The Secret Ballot

The Secret Ballot is a voting method in which a voter’s choices in an election or a referendum are anonymous, forestalling any attempt to influence the voter by intimidation and potential vote buying. This definition is from Wikipedia, the fount of all defining knowledge.

All this talk on TV about the election in 2016 and Election Day this past Tuesday has got me thinking about the Secret Ballot. I capitalize it because it is that important. My father taught me something when I was about ten years old. I had just become aware that there were Democrats and Republicans and asked him which he was and who he was voting for. He said, “ That’s none of your business.” I was taken aback. Then he said “I tell you, you tell your friend, your friend tells his friend, his friend tells his father who tells my boss at work, who maybe disagrees with me, and my workplace becomes compromised. So that’s why we have a Secret Ballot. It was an important lesson and why I hold my Secret Ballot tight to my chest today.

How did we become such partisan people? I discuss issues with my friends and family, but it is not my point to persuade them to anything. I am interested in their views if they are different from mine. I certainly would not put a “Vote For” sign on my lawn or an electioneering bumper sticker on my car.

My first vote was in 1968. I had just turned twenty-two. Lyndon B. Johnson vs. Barry M. Goldwater. I was living at home, teaching school and paying my father for my car, which he had loaned me the money to buy. I voted Democrat. My father told me that he didn’t know a lot about politics, but he did know that when the Democrats were in power, he didn’t worry about his job. When the Republicans were in, it was a constant worry. He said, “ Most people vote their pocket books.” I even think my dyed in the wool Republican mother-in-law voted Democrat that year. Goldwater was too far out there for some. Now they’re all too far out there, right and left.

I asked Peter if he voted that year. He said he didn’t think so. He had to vote in New Hampshire, his home of record, which meant requesting an absentee ballot and he was doing a UNITAS cruise around South America operating with all the South American Navies at the time and dating all the ambassadors daughters and going to embassy parties and voting was not on his radar, as stressed out as he was by his social life.
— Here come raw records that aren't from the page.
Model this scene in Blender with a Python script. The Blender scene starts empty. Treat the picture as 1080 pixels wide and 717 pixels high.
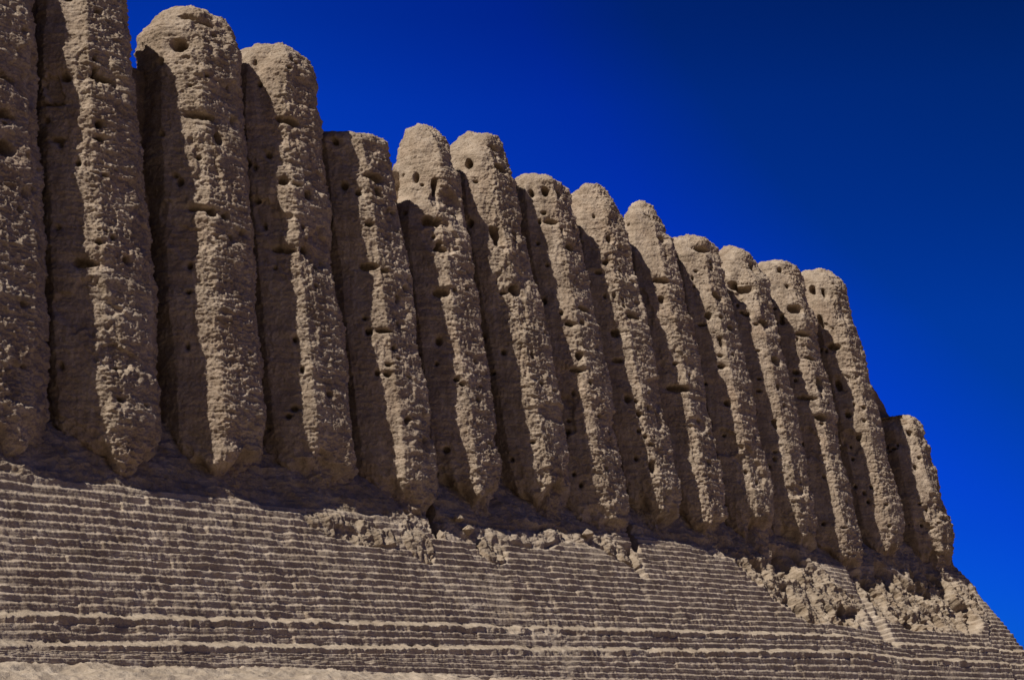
import bpy, math
import numpy as np
from mathutils import Vector, Matrix
C = bpy.context.scene.collection
R = math.radians
rng = np.random.default_rng(11)

# ---------------------------------------------------------------- noise (value noise on a periodic lattice)
_N = 64
_T = rng.random((_N, _N, _N)).astype(np.float32) * 2 - 1
_Tf = _T.ravel()
def vn(P, freq, off=0.0, aniso=(1, 1, 1)):
    q = P * (np.array(aniso, dtype=np.float64) * freq) + np.array([off * 7.13 + 3.1, off * 3.77 + 9.2, off * 5.21 + 1.7])
    i = np.floor(q); f = (q - i).astype(np.float32); i = i.astype(np.int64)
    f = f * f * f * (f * (f * 6 - 15) + 10)
    x0 = i[..., 0] % _N; y0 = i[..., 1] % _N; z0 = i[..., 2] % _N
    x1 = (x0 + 1) % _N; y1 = (y0 + 1) % _N; z1 = (z0 + 1) % _N
    fx, fy, fz = f[..., 0], f[..., 1], f[..., 2]
    def g(a, b, c): return _Tf[(a * _N + b) * _N + c]
    a = g(x0, y0, z0) * (1 - fx) + g(x1, y0, z0) * fx
    b = g(x0, y1, z0) * (1 - fx) + g(x1, y1, z0) * fx
    c = g(x0, y0, z1) * (1 - fx) + g(x1, y0, z1) * fx
    d = g(x0, y1, z1) * (1 - fx) + g(x1, y1, z1) * fx
    return (a * (1 - fy) + b * fy) * (1 - fz) + (c * (1 - fy) + d * fy) * fz
ROT = np.array([[0.80, 0.60, 0.0], [-0.36, 0.48, 0.80], [0.48, -0.64, 0.60]])
def fbm(P, freq, octv=4, off=0.0, gain=0.5, aniso=(1, 1, 1), billow=False):
    s = 0; a = 1.0; tot = 0; Q = P * np.array(aniso)
    for o in range(octv):
        n = vn(Q, freq * 2.03 ** o, off + o * 1.7)
        if billow: n = 1 - 2 * np.abs(n) ** 0.8
        s = s + a * n; tot += a; a *= gain
        Q = Q @ ROT.T
    return s / tot
def ss(a, b, x):
    t = np.clip((x - a) / (b - a), 0, 1); return t * t * (3 - 2 * t)
def mix(a, b, t): return a + (b - a) * t

# ---------------------------------------------------------------- materials
def new_mat(name):
    m = bpy.data.materials.new(name); m.use_nodes = True
    nt = m.node_tree; nt.nodes.clear()
    out = nt.nodes.new('ShaderNodeOutputMaterial'); b = nt.nodes.new('ShaderNodeBsdfPrincipled')
    nt.links.new(b.outputs[0], out.inputs[0])
    b.inputs['Roughness'].default_value = 0.95
    b.inputs['Specular IOR Level'].default_value = 0.12
    return m, nt, b
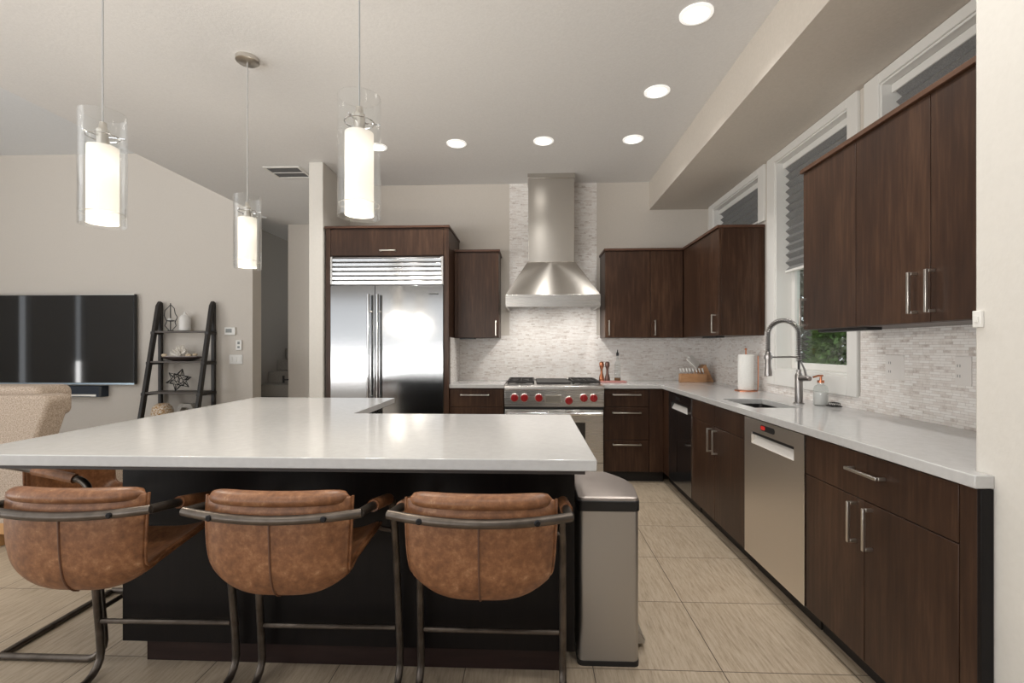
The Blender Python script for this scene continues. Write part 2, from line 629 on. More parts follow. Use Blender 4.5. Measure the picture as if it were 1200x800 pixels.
def dup(root, loc, rotz, label, group=None):
    r = root.copy()
    COL.objects.link(r)
    r.location = loc
    r.rotation_euler = (0, 0, rotz)
    r['label'] = label
    if group: r['group'] = group
    for ch in list(root.children):
        c = ch.copy()
        COL.objects.link(c)
        c.parent = r
        for g in list(ch.children):
            d = g.copy()
            COL.objects.link(d)
            d.parent = c
    return r


def arc(c, r, a0, a1, n, plane='yz'):
    out = []
    for k in range(n + 1):
        a = math.radians(a0 + (a1 - a0) * k / n)
        p, q = r * math.cos(a), r * math.sin(a)
        out.append({'yz': (c[0], c[1] + p, c[2] + q), 'xz': (c[0] + p, c[1], c[2] + q), 'xy': (c[0] + p, c[1] + q, c[2])}[plane])
    return out


def rrect(x0, x1, y0, y1, r, n=5):
    out = []
    for cx, cy, a0 in ((x1 - r, y1 - r, 0), (x0 + r, y1 - r, 90), (x0 + r, y0 + r, 180), (x1 - r, y0 + r, 270)):
        for k in range(n + 1):
            a = math.radians(a0 + 90 * k / n)
            out.append((cx + r * math.cos(a), cy + r * math.sin(a)))
    return out


# ------------------------------------------------------------------ room dimensions
YB, XW = 5.163, 1.856            # back wall, right wall
ZC, ZS, XS = 3.006, 2.713, 1.247  # ceiling, soffit underside, soffit face
CT, CB = 0.914, 0.878            # counter top / underside
XD, XC = 1.222, 1.204            # right run: door plane, counter edge
YD, YC = 4.529, 4.511            # back run: door plane, counter edge
XU, YU = 1.491, 4.804            # upper cabinet fronts
ZUB, ZUT = 1.356, 2.212
YT, XT = 6.18, -3.64             # living room wall plane and its end
XE, ZH = -3.56, 3.82             # edge of the kitchen ceiling, living room ceiling

# ------------------------------------------------------------------ shell
struct('floor', B().box(-9, 4.2, -2.5, 10.5, -0.1, 0), M_FLOOR)
struct('wall_back', B().box(-1.96, XW + 0.15, YB, YB + 0.15, 0, ZC), M_WALL)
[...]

We voted for the first time in a voting booth after Peter left the Navy. We were in Los Alamos. Peter and I went to the voting place. Neighbors and friends were there and everyone was meeting and greeting. No placards or politicking. They had to stay 200 feet from the polling place. Everyone exercised his or her Secret Ballot. Peter said this morning, ”I have no idea who you vote for. It could be Attila the Hun for all I know, and I know better than to ask.” It’s the American way. Compromise it we shouldn’t.

3 thoughts on “The Secret Ballot”

  1. SYT- Thought you could throw me off your trail, did you? Well, using dot com didn’t do it Ms. Lovely because I picked up on that and used dot net as a result of some forensic science.
    L ‘n’ S,
    Al

  2. I remember when you started this blog and you were concerned about running out of topics! This is just great Joanne and I look forward to it each week. I hope you turn it into a memoir. It’s a delightful read!